→ **PROBLEM STATEMENT**
Report how many lines hold the word "that"; answer with the number alone.

→ **RECORDS FOR PROCESSING**
════════════════

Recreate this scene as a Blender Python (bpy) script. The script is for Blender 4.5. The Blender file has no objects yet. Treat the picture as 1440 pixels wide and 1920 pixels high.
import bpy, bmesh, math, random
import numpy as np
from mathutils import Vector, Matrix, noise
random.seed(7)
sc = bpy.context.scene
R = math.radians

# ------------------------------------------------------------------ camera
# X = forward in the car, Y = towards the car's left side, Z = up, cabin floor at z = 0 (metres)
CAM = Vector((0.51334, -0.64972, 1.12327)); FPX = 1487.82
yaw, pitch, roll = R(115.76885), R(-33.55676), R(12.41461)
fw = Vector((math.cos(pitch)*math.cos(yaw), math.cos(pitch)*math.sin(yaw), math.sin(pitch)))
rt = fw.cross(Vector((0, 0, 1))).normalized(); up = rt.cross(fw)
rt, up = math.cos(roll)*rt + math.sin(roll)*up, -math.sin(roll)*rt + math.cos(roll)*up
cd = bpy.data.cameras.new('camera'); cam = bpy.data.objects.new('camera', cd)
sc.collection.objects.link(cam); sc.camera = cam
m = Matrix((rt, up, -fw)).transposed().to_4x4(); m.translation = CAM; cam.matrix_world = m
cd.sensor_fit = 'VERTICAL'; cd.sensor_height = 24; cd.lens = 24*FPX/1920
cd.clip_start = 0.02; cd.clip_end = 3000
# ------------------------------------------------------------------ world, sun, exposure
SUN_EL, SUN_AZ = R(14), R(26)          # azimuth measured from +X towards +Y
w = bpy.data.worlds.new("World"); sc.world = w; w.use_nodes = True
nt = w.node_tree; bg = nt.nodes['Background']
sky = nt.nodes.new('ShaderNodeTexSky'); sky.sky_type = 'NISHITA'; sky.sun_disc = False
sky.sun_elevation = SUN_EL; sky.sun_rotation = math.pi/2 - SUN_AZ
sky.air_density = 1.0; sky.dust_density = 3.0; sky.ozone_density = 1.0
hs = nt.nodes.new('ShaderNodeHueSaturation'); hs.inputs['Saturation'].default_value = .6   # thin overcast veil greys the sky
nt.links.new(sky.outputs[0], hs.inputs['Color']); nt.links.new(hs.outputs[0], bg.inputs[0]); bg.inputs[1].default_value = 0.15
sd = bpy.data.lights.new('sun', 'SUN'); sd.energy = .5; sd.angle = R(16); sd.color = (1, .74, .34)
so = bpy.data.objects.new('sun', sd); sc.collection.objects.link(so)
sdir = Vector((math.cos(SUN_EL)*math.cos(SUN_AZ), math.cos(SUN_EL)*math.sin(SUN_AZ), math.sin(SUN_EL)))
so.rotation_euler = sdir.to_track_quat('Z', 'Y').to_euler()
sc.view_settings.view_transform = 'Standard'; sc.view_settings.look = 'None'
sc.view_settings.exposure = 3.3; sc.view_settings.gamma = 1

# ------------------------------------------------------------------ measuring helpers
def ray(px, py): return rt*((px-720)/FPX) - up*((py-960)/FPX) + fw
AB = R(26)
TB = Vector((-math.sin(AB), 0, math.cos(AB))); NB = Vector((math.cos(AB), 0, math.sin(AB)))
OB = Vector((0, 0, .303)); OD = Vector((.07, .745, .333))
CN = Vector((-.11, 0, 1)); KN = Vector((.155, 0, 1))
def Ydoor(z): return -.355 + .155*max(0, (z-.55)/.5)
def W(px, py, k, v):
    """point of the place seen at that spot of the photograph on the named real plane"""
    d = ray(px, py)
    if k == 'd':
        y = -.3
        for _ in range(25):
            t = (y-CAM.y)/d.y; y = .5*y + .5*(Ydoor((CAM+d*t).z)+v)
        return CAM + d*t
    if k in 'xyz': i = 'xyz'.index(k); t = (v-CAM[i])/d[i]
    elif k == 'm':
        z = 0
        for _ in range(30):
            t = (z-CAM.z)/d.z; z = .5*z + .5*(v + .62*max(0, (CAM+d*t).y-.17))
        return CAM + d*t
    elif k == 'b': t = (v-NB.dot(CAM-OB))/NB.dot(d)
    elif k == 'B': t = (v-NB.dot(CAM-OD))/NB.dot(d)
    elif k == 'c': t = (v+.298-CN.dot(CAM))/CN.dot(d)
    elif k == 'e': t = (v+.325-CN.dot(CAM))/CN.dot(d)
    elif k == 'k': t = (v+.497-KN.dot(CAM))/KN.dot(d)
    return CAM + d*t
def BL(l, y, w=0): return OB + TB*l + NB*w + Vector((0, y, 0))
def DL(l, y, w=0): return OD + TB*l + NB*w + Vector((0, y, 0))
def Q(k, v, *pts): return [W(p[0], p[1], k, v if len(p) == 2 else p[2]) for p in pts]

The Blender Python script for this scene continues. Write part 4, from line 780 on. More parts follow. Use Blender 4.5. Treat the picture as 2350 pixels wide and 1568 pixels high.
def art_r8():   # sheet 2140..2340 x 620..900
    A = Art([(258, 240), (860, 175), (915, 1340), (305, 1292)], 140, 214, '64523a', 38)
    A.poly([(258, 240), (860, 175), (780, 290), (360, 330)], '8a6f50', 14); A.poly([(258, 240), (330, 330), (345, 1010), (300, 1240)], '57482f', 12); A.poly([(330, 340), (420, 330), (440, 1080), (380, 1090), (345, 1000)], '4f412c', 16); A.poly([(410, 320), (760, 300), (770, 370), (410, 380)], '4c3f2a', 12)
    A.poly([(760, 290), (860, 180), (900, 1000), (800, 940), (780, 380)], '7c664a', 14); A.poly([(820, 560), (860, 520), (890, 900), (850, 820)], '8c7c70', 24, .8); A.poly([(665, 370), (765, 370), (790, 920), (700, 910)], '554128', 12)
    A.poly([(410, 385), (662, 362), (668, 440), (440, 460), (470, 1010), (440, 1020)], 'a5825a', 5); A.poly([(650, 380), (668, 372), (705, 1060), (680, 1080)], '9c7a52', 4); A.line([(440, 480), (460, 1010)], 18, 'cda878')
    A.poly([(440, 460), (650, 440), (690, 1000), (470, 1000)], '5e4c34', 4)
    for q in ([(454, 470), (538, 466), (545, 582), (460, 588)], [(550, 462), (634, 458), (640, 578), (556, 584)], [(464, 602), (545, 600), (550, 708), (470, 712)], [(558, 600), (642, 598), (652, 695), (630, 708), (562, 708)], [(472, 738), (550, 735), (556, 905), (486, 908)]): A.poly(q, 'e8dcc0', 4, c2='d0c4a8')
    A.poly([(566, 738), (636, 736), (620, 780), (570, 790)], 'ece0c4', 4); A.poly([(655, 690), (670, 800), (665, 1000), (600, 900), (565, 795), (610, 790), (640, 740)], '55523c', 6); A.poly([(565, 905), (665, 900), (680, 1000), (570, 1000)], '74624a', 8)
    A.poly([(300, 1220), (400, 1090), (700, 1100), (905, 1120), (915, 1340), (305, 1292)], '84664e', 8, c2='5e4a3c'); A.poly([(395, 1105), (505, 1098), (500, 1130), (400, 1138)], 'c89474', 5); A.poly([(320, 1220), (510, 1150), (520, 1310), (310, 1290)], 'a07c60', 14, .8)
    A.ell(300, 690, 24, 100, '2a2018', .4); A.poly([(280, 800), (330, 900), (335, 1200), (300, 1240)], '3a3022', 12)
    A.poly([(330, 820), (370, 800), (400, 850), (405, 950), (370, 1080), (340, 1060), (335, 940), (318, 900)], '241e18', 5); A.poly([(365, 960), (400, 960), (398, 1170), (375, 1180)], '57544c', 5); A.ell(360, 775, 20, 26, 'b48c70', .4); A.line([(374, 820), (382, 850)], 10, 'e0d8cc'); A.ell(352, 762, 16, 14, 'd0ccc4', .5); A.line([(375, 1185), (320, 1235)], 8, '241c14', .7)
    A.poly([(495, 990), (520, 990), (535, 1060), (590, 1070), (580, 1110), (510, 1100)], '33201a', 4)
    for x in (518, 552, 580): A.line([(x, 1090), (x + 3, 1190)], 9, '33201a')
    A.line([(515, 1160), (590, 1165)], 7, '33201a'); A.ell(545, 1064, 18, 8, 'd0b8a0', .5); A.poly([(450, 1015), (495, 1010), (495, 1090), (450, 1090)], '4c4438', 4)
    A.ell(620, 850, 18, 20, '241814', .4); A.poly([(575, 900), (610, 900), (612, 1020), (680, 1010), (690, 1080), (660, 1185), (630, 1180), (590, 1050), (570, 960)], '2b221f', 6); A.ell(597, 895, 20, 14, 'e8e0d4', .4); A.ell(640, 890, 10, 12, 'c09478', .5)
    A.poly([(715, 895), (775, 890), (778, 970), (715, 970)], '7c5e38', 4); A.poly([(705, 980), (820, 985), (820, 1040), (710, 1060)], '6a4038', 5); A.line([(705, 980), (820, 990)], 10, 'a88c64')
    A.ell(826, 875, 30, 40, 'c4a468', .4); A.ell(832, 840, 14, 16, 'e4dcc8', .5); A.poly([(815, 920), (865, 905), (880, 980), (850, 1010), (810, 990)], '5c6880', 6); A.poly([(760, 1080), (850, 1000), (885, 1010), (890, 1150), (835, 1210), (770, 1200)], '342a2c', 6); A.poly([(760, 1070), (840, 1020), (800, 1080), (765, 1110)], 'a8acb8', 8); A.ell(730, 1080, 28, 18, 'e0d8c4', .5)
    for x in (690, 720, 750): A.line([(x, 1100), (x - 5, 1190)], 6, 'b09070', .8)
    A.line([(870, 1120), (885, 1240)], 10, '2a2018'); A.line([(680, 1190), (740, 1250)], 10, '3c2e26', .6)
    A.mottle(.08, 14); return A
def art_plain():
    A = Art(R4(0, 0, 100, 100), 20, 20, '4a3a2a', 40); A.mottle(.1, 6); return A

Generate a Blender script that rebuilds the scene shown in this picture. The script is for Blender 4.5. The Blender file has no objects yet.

════════════════

→ **SOLUTION**
2